Ganz allgemein erinnert Rupitsch daran, dass „wir uns das Umfeld anschauen müssen, in dem sich die Nationalparks befinden. Es sind keine menschenleeren Räume, sondern es sind Gebiete, in denen Menschen seit Hunderten, Tausenden Jahren leben und wirtschaften. Wir haben da viel erreicht – das gilt für alle Nationalparks.“ Bezüglich der Jagd in den Kärntner Hohen Tauern meint er: „Es ist richtig, dass es eine Vereinbarung mit den Jägern gibt, bei Verhandlung der aktuellen war ich anfangs nicht eingebunden. Neu ist das alles aber nicht, es gibt solche Vereinbarungen, die auf zehn Jahre abgeschlossen werden, schon lange.“ Generell meint er aber, überzeugt sein zu können: „Ich bin sicher: Im Nationalpark wird kein Wolf, kein Luchs, kein Bär und kein Fischotter geschossen.“

Lobau-Tunnel gefährdet das Grundwasser

Breiten Raum in der Kritik des FWU nehmen auch die Pläne ein, die Lobau mit einem Tunnel zu queren. Dieses Autobahnprojekt kritisiert Bernd Lötsch massiv. Lötsch hat sich mit hohem Einsatz und über viele Jahre für den Schutz der Donauauen engagiert. Das „Forum Wissenschaft und Umwelt“ ist die Nachfolgeorganisation der losen Vereinigung „Wissenschaftler für den Umweltschutz“, die sich 1985 im Einsatz gegen die Fortsetzung der Wasserkraftwerkskette in Hainburg an der Donau formiert hatte.

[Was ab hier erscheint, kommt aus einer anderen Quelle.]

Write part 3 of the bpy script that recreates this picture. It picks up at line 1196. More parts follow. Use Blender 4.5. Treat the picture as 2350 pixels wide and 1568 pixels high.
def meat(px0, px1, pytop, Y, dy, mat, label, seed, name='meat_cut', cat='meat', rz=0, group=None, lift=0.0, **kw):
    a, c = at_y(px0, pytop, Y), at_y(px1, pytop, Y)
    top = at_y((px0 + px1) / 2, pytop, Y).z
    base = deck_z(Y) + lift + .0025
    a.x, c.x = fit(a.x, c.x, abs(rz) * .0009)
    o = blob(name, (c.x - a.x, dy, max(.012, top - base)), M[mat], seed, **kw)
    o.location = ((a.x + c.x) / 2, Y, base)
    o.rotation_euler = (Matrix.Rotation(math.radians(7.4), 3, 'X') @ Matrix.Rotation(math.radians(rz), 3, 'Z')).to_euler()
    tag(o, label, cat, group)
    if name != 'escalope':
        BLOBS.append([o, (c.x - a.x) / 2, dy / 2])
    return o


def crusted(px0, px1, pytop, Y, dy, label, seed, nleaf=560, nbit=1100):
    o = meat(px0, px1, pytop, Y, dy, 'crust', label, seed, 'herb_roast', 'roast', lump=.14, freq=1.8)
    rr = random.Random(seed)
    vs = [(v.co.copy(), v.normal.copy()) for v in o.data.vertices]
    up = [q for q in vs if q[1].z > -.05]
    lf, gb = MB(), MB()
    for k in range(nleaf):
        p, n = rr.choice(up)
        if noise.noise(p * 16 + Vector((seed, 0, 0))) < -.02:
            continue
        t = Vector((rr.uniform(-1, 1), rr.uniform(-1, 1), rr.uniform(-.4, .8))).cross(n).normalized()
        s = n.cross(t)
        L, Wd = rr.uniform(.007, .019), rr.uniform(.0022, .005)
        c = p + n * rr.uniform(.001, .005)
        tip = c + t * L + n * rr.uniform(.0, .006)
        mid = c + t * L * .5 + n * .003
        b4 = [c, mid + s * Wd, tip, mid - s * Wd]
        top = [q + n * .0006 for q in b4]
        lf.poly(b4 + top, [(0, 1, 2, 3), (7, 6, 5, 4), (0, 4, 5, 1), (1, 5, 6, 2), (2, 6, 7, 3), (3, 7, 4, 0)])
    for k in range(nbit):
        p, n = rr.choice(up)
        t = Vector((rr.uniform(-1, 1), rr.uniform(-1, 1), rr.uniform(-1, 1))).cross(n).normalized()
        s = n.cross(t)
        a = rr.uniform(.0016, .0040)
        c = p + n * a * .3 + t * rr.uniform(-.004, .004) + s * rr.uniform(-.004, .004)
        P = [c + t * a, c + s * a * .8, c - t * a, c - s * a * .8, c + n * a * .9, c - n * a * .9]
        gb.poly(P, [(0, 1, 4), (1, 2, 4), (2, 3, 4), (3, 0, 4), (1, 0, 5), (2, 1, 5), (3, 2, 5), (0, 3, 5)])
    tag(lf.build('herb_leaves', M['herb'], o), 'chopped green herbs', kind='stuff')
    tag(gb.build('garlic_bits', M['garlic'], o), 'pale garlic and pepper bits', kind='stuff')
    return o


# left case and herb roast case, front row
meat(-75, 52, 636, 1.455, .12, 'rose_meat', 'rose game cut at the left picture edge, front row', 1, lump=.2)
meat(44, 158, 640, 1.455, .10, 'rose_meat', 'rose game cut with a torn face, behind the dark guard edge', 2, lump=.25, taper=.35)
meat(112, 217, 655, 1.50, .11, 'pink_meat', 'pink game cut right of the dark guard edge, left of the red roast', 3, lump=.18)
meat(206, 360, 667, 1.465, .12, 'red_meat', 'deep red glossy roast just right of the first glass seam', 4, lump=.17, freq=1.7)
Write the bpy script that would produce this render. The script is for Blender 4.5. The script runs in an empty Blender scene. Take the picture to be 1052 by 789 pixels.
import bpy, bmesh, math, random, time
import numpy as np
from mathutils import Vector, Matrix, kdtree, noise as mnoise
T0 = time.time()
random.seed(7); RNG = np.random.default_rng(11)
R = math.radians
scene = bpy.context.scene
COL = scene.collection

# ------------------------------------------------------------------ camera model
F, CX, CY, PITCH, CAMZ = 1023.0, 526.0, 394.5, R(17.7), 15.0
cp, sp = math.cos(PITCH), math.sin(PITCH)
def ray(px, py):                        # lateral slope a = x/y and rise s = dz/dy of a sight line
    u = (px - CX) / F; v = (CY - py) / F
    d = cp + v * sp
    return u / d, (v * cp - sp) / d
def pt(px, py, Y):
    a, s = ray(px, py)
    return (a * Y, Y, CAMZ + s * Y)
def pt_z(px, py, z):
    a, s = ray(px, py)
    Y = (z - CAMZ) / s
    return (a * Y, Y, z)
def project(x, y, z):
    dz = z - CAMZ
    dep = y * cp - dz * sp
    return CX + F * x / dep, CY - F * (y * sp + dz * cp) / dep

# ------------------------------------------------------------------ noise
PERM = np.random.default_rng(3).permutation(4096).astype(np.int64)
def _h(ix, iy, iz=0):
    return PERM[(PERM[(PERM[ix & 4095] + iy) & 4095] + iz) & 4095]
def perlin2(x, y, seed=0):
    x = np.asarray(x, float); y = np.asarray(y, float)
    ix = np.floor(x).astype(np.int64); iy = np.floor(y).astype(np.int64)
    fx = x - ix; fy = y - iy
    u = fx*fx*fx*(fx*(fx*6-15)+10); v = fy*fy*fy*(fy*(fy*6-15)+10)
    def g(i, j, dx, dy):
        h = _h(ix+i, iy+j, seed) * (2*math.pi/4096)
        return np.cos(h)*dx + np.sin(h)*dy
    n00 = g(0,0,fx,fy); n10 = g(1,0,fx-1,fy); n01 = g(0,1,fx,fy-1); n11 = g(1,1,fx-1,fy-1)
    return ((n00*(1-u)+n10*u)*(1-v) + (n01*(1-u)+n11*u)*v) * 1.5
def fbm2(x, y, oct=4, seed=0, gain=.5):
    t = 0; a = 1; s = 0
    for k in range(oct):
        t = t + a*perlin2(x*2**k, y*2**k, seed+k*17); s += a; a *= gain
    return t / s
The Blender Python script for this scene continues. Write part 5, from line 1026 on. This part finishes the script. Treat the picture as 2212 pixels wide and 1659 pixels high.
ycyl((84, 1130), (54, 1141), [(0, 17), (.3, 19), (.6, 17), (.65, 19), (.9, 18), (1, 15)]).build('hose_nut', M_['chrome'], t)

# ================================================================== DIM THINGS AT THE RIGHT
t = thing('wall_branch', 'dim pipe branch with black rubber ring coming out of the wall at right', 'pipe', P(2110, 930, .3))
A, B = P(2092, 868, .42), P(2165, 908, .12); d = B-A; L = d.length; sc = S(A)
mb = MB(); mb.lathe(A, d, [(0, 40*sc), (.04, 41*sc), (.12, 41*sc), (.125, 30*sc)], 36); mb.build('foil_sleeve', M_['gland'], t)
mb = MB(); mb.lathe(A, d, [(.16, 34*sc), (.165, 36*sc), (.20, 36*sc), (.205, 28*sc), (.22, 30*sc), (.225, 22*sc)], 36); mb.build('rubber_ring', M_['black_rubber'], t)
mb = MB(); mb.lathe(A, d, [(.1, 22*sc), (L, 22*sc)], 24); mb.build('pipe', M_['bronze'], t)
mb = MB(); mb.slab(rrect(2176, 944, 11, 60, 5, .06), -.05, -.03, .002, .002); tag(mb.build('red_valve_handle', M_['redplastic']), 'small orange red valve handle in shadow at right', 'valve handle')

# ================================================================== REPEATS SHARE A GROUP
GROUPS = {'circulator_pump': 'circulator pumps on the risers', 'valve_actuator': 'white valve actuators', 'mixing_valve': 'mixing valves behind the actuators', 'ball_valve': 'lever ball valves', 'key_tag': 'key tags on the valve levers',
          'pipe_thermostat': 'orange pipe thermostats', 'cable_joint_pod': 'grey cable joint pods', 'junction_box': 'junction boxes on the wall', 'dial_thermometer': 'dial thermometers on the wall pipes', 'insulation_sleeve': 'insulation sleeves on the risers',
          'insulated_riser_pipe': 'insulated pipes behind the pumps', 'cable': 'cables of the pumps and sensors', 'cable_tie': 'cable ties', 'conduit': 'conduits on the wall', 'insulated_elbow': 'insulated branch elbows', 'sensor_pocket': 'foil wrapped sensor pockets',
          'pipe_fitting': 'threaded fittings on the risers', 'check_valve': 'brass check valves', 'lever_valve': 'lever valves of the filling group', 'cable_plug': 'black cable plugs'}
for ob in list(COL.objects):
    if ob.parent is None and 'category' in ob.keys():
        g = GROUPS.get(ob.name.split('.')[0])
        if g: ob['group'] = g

Lötsch: „Veränderungen der Grundwasserspiegel lassen irreversible Schädigungen an Lebensräumen, Fauna und Flora erwarten. Die Lobau leidet bereits jetzt unter Beeinträchtigungen des Grundwasserregimes, dessen Funktion für Auen-Nationalparke besonders wichtig ist.“ Und Reinhold Christian ergänzt: „Diese Autobahn ist ein Überbleibsel verstaubter Verkehrsplanungen. Mit Klimaschutz ist so ein Projekt nicht vereinbar.“

Und auch jenseits der heimischen Nationalparkgrenzen lauert Ungemach: Im ungarischen Schutzgebiet am Neusiedler See werden Hotel-Projekte gestartet.